Hard-ware and several small articles are brought annually
from Greenock, and sold in the only shop in the island, which is kept
near the house, or rather hut, used for publick worship, there being no
church in the island. The inhabitants of Col have increased considerably
within these thirty years, as appears from the parish registers. There
are but three considerable tacksmen on Col's part of the island[814]:
the rest is let to small tenants, some of whom pay so low a rent as
four, three, or even two guineas. The highest is seven pounds, paid by a
farmer, whose son goes yearly on foot to Aberdeen for education, and in
summer returns, and acts as a schoolmaster in Col. Dr.
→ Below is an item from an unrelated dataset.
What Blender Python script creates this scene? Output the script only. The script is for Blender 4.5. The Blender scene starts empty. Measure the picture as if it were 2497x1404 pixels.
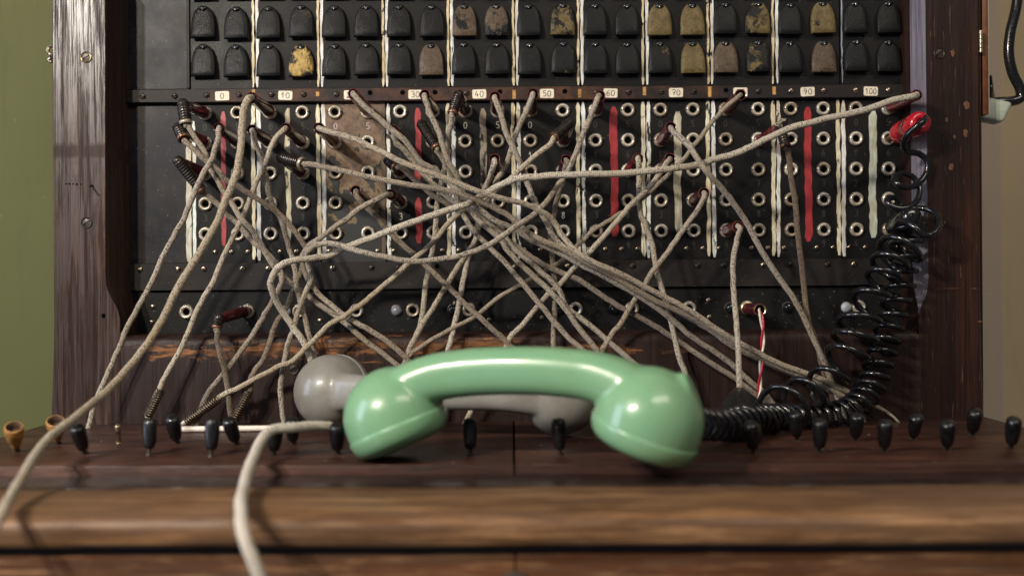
import bpy, bmesh, math, random
from mathutils import Vector, Matrix, Quaternion
random.seed(7)
R = math.radians
SC = bpy.context.scene
COL = SC.collection

# ------------------------------------------------------------------ camera
D = 0.815                    # camera to jack field, metres
FPX = 2427.0                 # focal length in photograph pixels (35 mm lens)
ROLL = math.atan(0.0072)
cam_d = bpy.data.cameras.new('camera')
cam = bpy.data.objects.new('camera', cam_d); COL.objects.link(cam)
CM = Matrix.Translation((0, -D, 0)) @ Matrix.Rotation(R(90), 4, 'X') @ Matrix.Rotation(-ROLL, 4, 'Z')
cam.matrix_world = CM
cam_d.sensor_width = 36.0
cam_d.lens = 36.0 * FPX / 2497.0
cam_d.clip_start = 0.02; cam_d.clip_end = 30
cam_d.dof.use_dof = True
cam_d.dof.focus_distance = 0.775
cam_d.dof.aperture_fstop = 3.8
SC.camera = cam

# ------------------------------------------------------------------ light
SC.view_settings.view_transform = 'Standard'
SC.view_settings.look = 'None'
SC.view_settings.exposure = 0.15
SC.view_settings.gamma = 1.0
w = bpy.data.worlds.new('World'); SC.world = w; w.use_nodes = True
bg = w.node_tree.nodes['Background']
bg.inputs[0].default_value = (0.80, 0.84, 1.0, 1); bg.inputs[1].default_value = 0.085

def bulb(name, loc, power, col, rad):
    l = bpy.data.lights.new(name, 'POINT'); l.energy = power; l.color = col; l.shadow_soft_size = rad
    o = bpy.data.objects.new(name, l); o.location = loc; COL.objects.link(o); return o
def area(name, loc, target, power, col, sx, sy):
    l = bpy.data.lights.new(name, 'AREA'); l.shape = 'RECTANGLE'; l.size = sx; l.size_y = sy; l.energy = power; l.color = col
    o = bpy.data.objects.new(name, l); o.location = loc
    o.rotation_euler = (Vector(target) - Vector(loc)).to_track_quat('-Z', 'Y').to_euler(); COL.objects.link(o); return o
bulb('lamp_cool', (-0.80, -1.02, 0.56), 36, (1.0, 0.965, 0.90), 0.034)
bulb('lamp_warm', (-0.64, -1.08, 0.60), 30, (1.0, 0.87, 0.68), 0.034)
area('window_left', (-1.70, -0.62, 0.30), (-0.10, -0.05, 0.0), 13, (0.70, 0.78, 1.0), 0.55, 1.1)
area('ceiling_lamp', (0.55, -1.15, 1.10), (0.10, -0.10, -0.05), 7.5, (1.0, 0.90, 0.76), 0.9, 0.3)

# ------------------------------------------------------------------ coordinates
def P(px, py, out=0.0):
    """photograph pixel -> point at OUT millimetres in front of the jack field"""
    d = D - out / 1000.0
    return CM @ Vector(((px - 1248.5) / FPX * d, (702.0 - py) / FPX * d, -d))
def L(px, py, out=0.0):
    """same with the camera's slight roll taken out: the cabinet's own level grid"""
    d = D - out / 1000.0
    return Vector(((px - 1248.5) / FPX * d, -out / 1000.0, (702.0 - py) / FPX * d))
def on_plane(px, py, z):
    o = CM.translation; r = P(px, py, 0) - o
    return o + r * ((z - o.z) / r.z)
S = D / FPX                  # metres per photo pixel at the jack field
ZD = -0.104                  # key shelf
ZB = -0.110                  # front board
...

Johnson said,
'There is something noble in a young man's walking two hundred miles and
back again, every year, for the sake of learning[815].'
This day a number of people came to Col, with complaints of each others'
trespasses. Corneck, to prevent their being troublesome, told them, that
the lawyer from Edinburgh was here, and if they did not agree, he would
take them to task. They were alarmed at this; said, they had never been
used to go to law, and hoped Col would settle matters himself. In the
evening Corneck left us.
As, in our present confinement, any thing that had even the name of
curious was an object of attention, I proposed that Col should shew me
the great stone, mentioned in a former page[816], as having been thrown
by a giant to the top of a mountain.